- [AIM]: Copy exactly, please, the lines of the data from its start through the line containing "SC.camera = cam".

────────────────────────────────────────

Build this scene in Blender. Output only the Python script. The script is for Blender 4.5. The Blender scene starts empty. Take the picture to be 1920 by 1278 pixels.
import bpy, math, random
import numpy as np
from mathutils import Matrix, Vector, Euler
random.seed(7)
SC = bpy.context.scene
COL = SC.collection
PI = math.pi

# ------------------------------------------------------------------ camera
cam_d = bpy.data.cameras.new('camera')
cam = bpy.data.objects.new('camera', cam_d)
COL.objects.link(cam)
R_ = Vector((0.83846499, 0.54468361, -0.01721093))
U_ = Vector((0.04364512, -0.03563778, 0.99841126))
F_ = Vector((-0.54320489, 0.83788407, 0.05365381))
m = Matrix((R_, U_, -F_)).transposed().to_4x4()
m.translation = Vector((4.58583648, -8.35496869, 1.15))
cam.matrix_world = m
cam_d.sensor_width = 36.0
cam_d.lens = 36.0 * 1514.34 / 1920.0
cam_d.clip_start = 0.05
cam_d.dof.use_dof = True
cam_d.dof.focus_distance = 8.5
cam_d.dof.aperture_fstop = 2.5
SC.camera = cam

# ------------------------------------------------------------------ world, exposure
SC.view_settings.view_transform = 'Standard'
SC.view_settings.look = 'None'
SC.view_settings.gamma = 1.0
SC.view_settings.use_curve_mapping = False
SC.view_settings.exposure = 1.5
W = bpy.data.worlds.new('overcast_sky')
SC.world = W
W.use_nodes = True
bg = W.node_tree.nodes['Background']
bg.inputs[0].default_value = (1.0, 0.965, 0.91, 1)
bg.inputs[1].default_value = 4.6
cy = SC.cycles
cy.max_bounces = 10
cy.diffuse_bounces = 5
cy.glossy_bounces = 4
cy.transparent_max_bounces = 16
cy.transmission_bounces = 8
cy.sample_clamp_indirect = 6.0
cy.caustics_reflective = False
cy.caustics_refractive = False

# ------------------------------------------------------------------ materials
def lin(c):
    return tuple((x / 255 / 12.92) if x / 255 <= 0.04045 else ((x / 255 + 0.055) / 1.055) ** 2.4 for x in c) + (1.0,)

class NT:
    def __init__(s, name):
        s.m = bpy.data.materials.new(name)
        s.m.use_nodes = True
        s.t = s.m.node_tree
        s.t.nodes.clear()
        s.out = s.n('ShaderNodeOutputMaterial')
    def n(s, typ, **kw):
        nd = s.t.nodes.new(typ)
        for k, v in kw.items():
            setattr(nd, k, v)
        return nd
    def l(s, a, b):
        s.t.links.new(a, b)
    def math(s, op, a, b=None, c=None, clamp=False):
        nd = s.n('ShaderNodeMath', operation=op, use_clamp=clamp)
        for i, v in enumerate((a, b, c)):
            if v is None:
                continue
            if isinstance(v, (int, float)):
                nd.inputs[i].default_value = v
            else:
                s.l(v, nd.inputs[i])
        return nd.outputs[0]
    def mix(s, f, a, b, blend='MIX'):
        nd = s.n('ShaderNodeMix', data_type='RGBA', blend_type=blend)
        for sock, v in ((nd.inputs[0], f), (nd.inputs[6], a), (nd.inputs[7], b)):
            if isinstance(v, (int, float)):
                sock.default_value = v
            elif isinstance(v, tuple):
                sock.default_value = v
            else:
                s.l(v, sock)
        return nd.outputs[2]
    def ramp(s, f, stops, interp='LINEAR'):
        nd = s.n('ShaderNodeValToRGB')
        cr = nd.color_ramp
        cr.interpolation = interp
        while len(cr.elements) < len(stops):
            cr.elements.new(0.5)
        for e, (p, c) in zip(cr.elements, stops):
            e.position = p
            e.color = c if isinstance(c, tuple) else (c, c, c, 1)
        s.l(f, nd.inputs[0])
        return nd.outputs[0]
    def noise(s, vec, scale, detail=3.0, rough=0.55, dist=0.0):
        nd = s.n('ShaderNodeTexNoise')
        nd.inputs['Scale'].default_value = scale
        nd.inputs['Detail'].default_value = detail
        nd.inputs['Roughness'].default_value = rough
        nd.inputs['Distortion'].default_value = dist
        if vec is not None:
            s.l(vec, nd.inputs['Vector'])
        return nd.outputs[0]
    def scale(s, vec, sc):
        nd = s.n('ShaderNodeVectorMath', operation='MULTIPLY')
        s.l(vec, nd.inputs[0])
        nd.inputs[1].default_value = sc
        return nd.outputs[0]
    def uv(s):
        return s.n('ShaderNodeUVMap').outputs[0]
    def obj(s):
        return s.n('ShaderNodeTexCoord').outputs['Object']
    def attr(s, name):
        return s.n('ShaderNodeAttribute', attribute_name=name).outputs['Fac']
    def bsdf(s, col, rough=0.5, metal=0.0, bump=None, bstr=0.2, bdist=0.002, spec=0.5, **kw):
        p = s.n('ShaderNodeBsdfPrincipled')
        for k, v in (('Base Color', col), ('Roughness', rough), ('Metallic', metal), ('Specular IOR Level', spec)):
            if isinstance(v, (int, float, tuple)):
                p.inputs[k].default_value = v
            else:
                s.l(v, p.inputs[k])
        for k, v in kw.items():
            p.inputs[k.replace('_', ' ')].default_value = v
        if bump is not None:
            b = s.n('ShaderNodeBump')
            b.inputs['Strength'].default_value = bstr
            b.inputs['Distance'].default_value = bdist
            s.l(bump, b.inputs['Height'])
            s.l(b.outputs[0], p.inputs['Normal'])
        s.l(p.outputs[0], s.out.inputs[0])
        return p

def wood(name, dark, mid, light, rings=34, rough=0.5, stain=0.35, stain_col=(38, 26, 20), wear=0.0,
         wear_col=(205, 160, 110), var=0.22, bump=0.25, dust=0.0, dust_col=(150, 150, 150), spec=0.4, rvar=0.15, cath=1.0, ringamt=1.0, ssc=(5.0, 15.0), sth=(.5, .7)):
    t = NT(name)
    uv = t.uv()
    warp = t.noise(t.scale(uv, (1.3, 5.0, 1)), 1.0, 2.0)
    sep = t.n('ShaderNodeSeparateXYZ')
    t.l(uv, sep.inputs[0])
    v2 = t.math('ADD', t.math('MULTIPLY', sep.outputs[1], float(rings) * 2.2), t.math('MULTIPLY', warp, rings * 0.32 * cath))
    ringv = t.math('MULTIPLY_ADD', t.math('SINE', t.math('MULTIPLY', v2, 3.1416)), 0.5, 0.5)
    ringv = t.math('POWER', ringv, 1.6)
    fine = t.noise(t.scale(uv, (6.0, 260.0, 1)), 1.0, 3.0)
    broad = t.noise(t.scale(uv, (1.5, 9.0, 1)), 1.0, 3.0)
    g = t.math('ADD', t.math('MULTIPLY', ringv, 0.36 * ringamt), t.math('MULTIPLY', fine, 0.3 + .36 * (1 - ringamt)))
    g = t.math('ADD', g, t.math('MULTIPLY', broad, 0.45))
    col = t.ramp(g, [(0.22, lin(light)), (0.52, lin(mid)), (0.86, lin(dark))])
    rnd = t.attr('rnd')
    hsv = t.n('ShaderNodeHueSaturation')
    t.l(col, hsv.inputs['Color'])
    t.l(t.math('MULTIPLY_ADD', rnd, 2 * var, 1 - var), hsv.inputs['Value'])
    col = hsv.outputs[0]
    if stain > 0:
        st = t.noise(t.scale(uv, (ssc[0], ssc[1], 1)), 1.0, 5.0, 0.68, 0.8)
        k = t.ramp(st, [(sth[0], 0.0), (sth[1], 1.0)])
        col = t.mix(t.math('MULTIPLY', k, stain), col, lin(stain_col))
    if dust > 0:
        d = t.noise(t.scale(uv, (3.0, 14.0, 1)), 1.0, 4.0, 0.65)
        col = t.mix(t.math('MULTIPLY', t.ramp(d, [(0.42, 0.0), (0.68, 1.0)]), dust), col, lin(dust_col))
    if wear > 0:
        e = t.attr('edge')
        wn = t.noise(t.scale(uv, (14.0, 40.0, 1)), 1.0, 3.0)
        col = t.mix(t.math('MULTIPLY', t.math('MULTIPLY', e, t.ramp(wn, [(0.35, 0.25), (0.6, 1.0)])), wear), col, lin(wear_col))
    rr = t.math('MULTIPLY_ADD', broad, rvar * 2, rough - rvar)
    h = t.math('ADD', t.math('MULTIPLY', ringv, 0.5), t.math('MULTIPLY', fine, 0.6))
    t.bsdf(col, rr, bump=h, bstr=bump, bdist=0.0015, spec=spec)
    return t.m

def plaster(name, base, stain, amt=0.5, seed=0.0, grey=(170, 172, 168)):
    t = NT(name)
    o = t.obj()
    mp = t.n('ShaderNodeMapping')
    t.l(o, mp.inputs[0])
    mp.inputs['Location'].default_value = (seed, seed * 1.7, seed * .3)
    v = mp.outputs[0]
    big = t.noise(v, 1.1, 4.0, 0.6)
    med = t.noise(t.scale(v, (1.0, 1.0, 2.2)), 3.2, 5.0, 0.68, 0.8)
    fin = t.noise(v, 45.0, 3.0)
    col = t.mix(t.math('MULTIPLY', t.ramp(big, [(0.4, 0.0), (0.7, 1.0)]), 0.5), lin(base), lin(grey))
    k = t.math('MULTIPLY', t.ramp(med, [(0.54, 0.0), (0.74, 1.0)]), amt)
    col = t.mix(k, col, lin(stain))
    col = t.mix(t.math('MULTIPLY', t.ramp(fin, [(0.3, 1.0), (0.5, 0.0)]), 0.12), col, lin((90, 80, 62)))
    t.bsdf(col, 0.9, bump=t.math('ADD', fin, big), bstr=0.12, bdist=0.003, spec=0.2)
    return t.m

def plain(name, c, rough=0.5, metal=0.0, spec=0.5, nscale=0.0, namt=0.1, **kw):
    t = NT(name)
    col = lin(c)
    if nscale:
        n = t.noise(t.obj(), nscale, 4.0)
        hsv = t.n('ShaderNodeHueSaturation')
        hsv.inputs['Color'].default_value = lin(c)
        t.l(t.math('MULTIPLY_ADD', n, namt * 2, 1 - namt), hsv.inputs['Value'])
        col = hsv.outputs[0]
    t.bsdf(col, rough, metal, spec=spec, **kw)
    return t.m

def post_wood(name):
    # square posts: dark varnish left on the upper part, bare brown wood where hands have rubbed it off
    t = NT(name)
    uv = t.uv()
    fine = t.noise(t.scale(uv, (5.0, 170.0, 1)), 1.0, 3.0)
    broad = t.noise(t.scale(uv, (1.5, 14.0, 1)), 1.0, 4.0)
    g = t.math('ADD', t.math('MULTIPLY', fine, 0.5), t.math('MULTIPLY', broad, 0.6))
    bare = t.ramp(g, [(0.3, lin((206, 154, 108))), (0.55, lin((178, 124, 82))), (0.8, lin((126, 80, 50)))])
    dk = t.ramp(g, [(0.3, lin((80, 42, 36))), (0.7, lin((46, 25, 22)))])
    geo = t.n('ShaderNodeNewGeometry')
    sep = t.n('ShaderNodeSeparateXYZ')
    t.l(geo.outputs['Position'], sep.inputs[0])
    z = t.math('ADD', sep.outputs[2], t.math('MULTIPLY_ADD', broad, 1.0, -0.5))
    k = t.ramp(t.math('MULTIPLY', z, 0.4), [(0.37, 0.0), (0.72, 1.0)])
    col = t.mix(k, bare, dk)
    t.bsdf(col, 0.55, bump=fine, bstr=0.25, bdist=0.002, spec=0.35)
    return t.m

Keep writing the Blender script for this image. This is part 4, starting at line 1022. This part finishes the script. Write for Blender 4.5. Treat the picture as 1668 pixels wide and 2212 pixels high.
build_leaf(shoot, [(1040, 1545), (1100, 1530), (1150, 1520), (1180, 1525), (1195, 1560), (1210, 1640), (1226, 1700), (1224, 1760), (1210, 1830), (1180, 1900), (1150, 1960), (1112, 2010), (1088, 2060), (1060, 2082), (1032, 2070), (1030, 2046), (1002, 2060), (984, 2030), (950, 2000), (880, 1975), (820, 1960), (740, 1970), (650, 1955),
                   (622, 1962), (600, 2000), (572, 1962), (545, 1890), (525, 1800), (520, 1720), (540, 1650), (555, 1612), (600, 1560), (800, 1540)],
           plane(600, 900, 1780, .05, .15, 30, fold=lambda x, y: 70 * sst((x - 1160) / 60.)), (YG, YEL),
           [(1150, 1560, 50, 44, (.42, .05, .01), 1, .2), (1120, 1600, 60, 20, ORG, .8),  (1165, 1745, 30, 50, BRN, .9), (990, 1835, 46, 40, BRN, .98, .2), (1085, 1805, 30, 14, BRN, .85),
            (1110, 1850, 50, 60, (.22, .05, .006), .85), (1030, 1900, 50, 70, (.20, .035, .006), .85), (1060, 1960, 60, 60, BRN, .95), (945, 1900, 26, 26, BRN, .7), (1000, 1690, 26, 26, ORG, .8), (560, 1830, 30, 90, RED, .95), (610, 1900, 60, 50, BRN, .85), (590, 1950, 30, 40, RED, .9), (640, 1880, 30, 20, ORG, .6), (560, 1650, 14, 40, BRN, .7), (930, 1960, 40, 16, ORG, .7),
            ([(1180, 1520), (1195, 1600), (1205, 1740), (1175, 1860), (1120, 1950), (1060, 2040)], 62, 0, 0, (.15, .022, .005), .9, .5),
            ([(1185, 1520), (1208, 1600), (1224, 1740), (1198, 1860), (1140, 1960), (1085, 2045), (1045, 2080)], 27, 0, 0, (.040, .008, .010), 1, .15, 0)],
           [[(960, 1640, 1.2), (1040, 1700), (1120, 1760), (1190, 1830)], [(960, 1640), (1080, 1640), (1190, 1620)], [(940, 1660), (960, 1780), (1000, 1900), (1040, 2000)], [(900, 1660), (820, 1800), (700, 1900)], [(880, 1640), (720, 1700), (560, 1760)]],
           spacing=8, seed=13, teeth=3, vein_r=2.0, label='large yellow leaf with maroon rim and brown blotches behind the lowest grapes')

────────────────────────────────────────

- [EXERCISE ANSWER]:
Build this scene in Blender. Output only the Python script. The script is for Blender 4.5. The Blender scene starts empty. Take the picture to be 1920 by 1278 pixels.
import bpy, math, random
import numpy as np
from mathutils import Matrix, Vector, Euler
random.seed(7)
SC = bpy.context.scene
COL = SC.collection
PI = math.pi

# ------------------------------------------------------------------ camera
cam_d = bpy.data.cameras.new('camera')
cam = bpy.data.objects.new('camera', cam_d)
COL.objects.link(cam)
R_ = Vector((0.83846499, 0.54468361, -0.01721093))
U_ = Vector((0.04364512, -0.03563778, 0.99841126))
F_ = Vector((-0.54320489, 0.83788407, 0.05365381))
m = Matrix((R_, U_, -F_)).transposed().to_4x4()
m.translation = Vector((4.58583648, -8.35496869, 1.15))
cam.matrix_world = m
cam_d.sensor_width = 36.0
cam_d.lens = 36.0 * 1514.34 / 1920.0
cam_d.clip_start = 0.05
cam_d.dof.use_dof = True
cam_d.dof.focus_distance = 8.5
cam_d.dof.aperture_fstop = 2.5
SC.camera = cam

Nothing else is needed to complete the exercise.